String Identity Test
Terry Reedy
tjreedy at udel.edu
Thu Mar 5 11:36:28 EST 2009
Terry Reedy wrote:
> Hendrik van Rooyen wrote:
>> "S Arrowsmith" <si...intbox.UUCP> wrote:
>>
>>> "Small" integers get a similar treatment:
>>>
>>>>>> a = 256
>>>>>> b = 256
>>>>>> a is b
>>> True
>>>>>> a = 257
>>>>>> b = 257
>>>>>> a is b
>>> False
>>
>> This is weird - I would have thought that the limit
>> of "small" would be at 255 - the biggest number to fit in a byte. 256
>> takes two bytes, so it must be
Ints take as least 4 bytes. It is commonness of usage that determined
caching. The range was expanded a few years ago in anticipation of the
new bytes type, whose contents are ints, not chars.

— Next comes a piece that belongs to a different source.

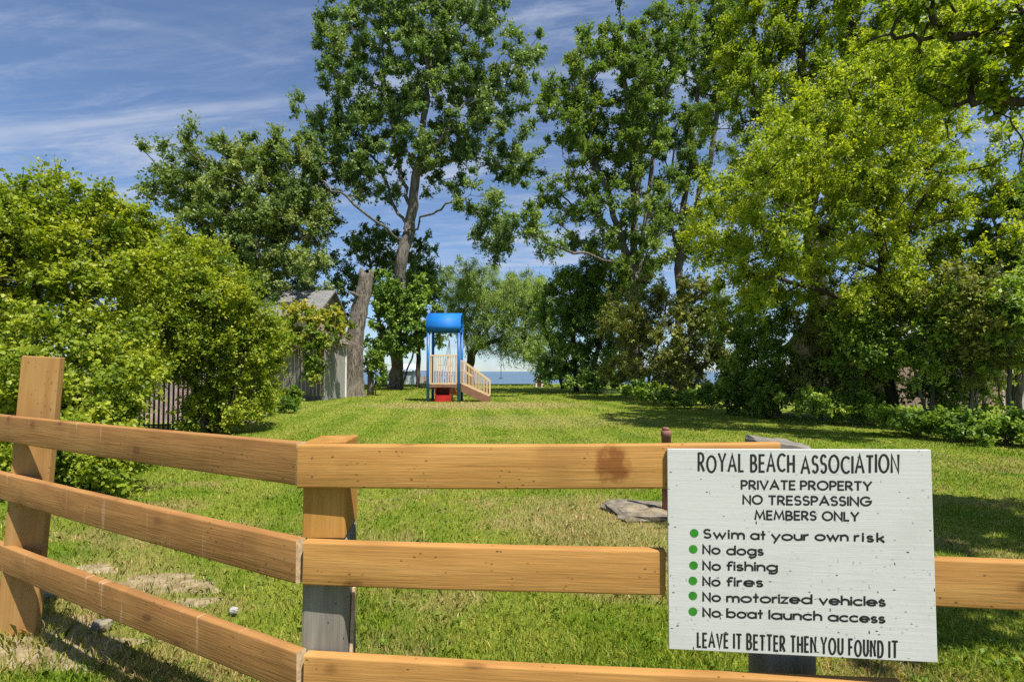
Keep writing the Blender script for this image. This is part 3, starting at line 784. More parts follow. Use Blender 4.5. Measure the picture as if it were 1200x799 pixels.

>> an arbitrary limit - could have been set at 300,
>> or 30 000...
>
> 'Small' also goes to -10 or so. 256 was included, at minuscule cost,
> because it is a relatively common number, being the number of bytes.
In fact, 3.0.1 starts with 36 internal references to the cached int 256!
>>> import sys
>>> sys.getrefcount(256)
38 # -2 for the function call
>>> sys.getrefcount(257)
2
>>> [sys.getrefcount(i)-2 for i in range(258)]
shows that only 15 cached ints start with more references. 0 has the
most with 724 (and that small actually goes to -5).